Piec w 160 st. C. przez 10 minut. Ostudzić.
Przygotować masę serową: Żelatynę namoczyć w zimnej wodzie. 100 ml kremówki zagotować. Dodać odciśniętą żelatynę, wymieszać. Gorącą kremówką zalać posiekaną czekoladę, wymieszać do jej rozpuszczenia. Dodać serek, połączyć. Pozostałą kremówkę ubić, dodać do masy czekoladowo-serowej, delikatnie wymieszać.
Na spodzie tortownicy o średnicy 18 cm ułożyć spód, następnie wylać masę serową. Zamrozić.
Maliny na mus umieścić w garnuszku z wodą i kwiatami hibiskusa. Zagotować, odstawić pod przykryciem, aż całkowicie ostygną. Żelatynę namoczyć w zimnej wodzie. Maliny przetrzeć przez sitko, przełożyć z powrotem do garnuszka. Dodać cukier, podgrzać. Dodać odciśniętą żelatynę, wymieszać do jej rozpuszczenia. Przestudzić.
Kremówkę ubić, delikatnie połączyć z malinami. Wylać na masę serową, zamrozić.
Przygotować polewę: Maliny przetrzeć przez sitko. Żelatynę namoczyć w zimnej wodzie. Cukier, glukozę, kremówkę i maliny podgrzać, aż wszystko się dobrze połączyć. Dodać odciśniętą żelatynę, wymieszać. Zalać masą posiekaną czekoladę, wymieszać do jej rozpuszczenia uważając, żeby nie napowietrzyć masy. Ewentualnie dodać nieco barwnika. Ostudzić do temperatury 35 st. C.
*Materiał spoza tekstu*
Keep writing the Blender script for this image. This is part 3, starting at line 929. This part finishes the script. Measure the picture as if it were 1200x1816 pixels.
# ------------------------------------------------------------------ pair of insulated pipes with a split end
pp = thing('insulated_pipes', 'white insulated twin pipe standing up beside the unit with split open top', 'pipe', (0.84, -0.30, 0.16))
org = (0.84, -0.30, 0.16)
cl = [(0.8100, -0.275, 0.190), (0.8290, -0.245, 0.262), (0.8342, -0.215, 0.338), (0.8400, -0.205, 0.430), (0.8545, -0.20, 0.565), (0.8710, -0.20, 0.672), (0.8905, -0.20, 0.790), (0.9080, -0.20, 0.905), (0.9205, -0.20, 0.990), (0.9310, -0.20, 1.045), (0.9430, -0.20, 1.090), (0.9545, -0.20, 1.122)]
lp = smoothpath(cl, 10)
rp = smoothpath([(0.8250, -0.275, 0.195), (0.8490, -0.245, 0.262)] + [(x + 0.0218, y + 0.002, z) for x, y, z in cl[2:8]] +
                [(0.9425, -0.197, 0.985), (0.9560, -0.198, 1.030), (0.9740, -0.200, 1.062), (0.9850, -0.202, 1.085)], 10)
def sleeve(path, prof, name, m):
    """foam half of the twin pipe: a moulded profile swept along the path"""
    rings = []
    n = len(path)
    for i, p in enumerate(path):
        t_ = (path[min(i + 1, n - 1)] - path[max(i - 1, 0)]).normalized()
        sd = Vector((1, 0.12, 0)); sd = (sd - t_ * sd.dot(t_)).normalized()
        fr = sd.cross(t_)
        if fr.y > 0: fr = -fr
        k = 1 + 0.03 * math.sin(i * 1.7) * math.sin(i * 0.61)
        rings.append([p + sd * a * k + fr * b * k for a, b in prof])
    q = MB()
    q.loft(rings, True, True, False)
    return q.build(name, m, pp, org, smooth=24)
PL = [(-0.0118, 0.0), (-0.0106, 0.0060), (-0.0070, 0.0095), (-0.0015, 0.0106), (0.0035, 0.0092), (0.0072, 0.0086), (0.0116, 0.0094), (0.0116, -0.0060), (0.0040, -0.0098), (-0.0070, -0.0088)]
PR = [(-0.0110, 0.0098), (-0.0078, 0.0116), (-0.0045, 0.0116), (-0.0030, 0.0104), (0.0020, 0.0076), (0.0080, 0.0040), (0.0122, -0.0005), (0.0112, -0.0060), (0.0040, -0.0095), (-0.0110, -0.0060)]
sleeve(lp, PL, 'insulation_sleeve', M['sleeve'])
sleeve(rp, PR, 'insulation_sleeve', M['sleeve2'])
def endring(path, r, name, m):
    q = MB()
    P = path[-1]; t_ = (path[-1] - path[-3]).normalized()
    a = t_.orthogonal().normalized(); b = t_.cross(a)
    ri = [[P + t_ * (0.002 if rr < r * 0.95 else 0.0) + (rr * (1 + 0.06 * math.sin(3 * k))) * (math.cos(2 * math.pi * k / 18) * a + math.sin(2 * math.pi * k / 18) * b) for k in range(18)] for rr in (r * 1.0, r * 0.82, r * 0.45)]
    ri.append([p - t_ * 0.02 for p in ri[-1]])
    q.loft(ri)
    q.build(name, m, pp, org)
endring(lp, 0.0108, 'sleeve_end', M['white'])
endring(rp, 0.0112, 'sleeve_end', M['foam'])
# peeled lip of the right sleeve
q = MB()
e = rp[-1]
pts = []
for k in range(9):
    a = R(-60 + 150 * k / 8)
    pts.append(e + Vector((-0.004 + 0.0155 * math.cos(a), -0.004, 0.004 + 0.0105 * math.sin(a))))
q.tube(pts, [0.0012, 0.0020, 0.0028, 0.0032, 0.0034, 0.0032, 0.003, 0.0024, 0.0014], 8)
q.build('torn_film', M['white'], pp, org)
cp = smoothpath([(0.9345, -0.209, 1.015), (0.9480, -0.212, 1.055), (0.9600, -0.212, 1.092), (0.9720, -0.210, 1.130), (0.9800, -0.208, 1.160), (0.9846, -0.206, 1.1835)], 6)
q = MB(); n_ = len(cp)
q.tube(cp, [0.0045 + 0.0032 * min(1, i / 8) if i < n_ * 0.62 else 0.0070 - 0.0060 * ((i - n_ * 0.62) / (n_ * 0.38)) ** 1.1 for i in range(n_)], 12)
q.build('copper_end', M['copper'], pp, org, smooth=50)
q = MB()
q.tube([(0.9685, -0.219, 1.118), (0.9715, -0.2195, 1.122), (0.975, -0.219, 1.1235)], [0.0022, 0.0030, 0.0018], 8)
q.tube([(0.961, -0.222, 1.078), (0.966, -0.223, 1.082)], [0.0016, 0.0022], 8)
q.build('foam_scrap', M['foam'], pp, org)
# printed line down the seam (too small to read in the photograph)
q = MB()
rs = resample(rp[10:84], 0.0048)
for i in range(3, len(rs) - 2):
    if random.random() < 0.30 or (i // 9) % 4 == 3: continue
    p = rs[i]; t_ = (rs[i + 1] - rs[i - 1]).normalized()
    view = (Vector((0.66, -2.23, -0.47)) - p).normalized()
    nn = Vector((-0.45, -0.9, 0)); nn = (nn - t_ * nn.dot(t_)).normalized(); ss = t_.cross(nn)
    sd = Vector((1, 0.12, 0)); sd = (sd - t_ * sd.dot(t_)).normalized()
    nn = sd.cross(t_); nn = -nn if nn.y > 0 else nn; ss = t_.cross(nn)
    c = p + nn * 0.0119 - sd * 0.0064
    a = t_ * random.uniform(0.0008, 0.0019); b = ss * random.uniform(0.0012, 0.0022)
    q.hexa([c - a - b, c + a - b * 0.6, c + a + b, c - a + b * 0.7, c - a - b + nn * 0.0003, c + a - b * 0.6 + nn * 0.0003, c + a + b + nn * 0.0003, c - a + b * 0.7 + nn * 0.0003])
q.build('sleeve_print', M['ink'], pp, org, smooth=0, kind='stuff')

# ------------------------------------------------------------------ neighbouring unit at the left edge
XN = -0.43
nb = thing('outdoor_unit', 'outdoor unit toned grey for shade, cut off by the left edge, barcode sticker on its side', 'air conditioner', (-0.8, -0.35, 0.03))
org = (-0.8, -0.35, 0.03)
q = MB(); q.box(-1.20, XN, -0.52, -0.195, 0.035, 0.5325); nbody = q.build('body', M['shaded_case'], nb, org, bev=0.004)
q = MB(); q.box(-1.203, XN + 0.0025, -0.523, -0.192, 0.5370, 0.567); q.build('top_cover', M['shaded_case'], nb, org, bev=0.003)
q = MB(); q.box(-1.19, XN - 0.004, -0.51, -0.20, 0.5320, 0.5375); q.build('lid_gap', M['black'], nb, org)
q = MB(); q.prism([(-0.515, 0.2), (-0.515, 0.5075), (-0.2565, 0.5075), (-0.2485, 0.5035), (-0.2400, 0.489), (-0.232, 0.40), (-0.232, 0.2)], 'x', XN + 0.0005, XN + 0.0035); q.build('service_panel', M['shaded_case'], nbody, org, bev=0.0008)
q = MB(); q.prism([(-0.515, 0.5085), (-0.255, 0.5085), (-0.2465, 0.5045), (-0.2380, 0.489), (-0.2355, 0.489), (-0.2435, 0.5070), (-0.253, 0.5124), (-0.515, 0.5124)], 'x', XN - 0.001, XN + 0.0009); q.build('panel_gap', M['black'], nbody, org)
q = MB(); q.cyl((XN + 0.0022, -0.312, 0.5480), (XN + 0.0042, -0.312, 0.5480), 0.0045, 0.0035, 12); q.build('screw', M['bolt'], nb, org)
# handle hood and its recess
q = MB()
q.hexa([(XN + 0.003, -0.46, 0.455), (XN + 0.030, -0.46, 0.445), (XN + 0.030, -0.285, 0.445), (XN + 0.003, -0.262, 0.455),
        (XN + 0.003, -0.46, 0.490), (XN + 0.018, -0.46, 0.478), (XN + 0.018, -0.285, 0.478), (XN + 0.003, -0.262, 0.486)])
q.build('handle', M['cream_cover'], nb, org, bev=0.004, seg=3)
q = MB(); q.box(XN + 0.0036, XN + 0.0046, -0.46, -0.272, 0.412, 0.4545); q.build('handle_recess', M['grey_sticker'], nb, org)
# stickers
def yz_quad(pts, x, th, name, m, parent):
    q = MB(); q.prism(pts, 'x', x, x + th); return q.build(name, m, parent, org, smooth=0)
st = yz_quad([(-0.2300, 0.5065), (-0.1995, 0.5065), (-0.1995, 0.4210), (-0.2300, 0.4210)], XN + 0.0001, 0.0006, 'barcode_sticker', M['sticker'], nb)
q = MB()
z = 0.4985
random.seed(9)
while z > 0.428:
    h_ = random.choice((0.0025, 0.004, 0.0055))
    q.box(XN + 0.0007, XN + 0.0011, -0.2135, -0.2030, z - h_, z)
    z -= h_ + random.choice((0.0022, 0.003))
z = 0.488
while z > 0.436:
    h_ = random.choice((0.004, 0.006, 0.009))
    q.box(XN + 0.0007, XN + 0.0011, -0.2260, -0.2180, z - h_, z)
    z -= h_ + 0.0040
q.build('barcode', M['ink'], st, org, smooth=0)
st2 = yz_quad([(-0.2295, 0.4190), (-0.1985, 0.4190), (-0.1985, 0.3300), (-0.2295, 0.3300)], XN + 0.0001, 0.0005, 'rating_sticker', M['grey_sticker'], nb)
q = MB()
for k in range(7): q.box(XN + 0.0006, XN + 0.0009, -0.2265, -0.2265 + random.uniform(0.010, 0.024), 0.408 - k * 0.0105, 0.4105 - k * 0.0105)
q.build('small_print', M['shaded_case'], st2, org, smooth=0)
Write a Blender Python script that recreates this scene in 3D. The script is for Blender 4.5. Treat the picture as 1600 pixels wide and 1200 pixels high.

Wyjąć zmrożone ciasto z zamrażarki, oddzielić obręcz ostrym nożem. Ułożyć ciasto na kratce. Polać polewą uważając, żeby dokładnie oblać boki. Zostawić na kilka minut do zastygnięcia, przełożyć na paterę. Udekorować malinami świeżymi i liofilizowanymi oraz bezami.
Smacznego!
A czy ciasto przypadnie do gustu nauczycielom, dowiem się już jutro.